Core Sound Monthly Meeting was in the vicinity of New Bern, and we next see Thomas surface when, on 13 Sep 1741, he purchases 80 acres from William Carruthers in neighboring Beaufort County, North Carolina (Beaufort County, NC Deed Book 2 pp 417-418).
Then, in 1744, Thomas (noted as Planter in the deed, which to me says he’s already established there…???) purchases in Craven County, from William Wilkinson, 100 acres on Flat Swamp.
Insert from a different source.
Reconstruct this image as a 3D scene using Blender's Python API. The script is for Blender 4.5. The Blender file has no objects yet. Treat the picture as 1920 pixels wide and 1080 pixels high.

This parcel of land he wills to his son Thomas and which Thomas later sells.
In the Encyclopedia of American Quaker Genealogy, vol. 1, the earliest dates for records for individuals at the Core Sound MM, which included Quaker Meeting Houses in both Carteret and Craven Counties, are for the following individuals (these are the earliest records in Hinshaw’s entries for Core Sound, even though Core Sound was established by 1733, per Hinshaw) :
1737- William Hill and wife received on certificate
1738 – Marcy Thems, cert read in mtg. [This means, based on my research, that she received a certificate from the monthly meeting she left and it was read at her new monthly meeting, Core Sound]
That’s it. The next record is dated 1741.
Next, in 1748, in the Craven County, NC County Court Minutes, Thos. Thems is listed as a grand juror for the Court of Common Pleas and Quarter Sessions 1742-1748 (Book III 644-44 – this book is not online and I am quoting from “The Thames Family of North Carolina Circa 1735 to 1850” by Walter S. and Maxine C. Gabennesch, second edition 15 Nov 2006, of which I have a copy).
After this, we find Thomas purchasing land in Bladen County in 1750, and the history from this point on is well documented.
What are we to make of this Thomas Thems and his wife Mercy? Circle back to the Quaker record of Mercy Thems’ certificate being read at the Core Sound Monthly Meeting (Carteret County NC) in the 10th month of 1738, which would be December. Could she perhaps be Mercy the first wife of our Thomas Thames of the Prince William County VA deeds? After all, we don’t know when Thomas married Prudence, and she could very well have been a second wife. After they sold their 100 acres in VA in 1734, where did they go? There are no further deeds for Thomas in Prince William County, albeit Deed Book C (1736-1737) is missing. As we know, Thomas had a daughter named Marcy, but 1738 is far too early for his daughter to be having a letter read at a monthly meeting.
This is a work in progress that will be continually updated right here. Any and all pertinent research contributions are welcome and proper credit will be given to researchers who contribute.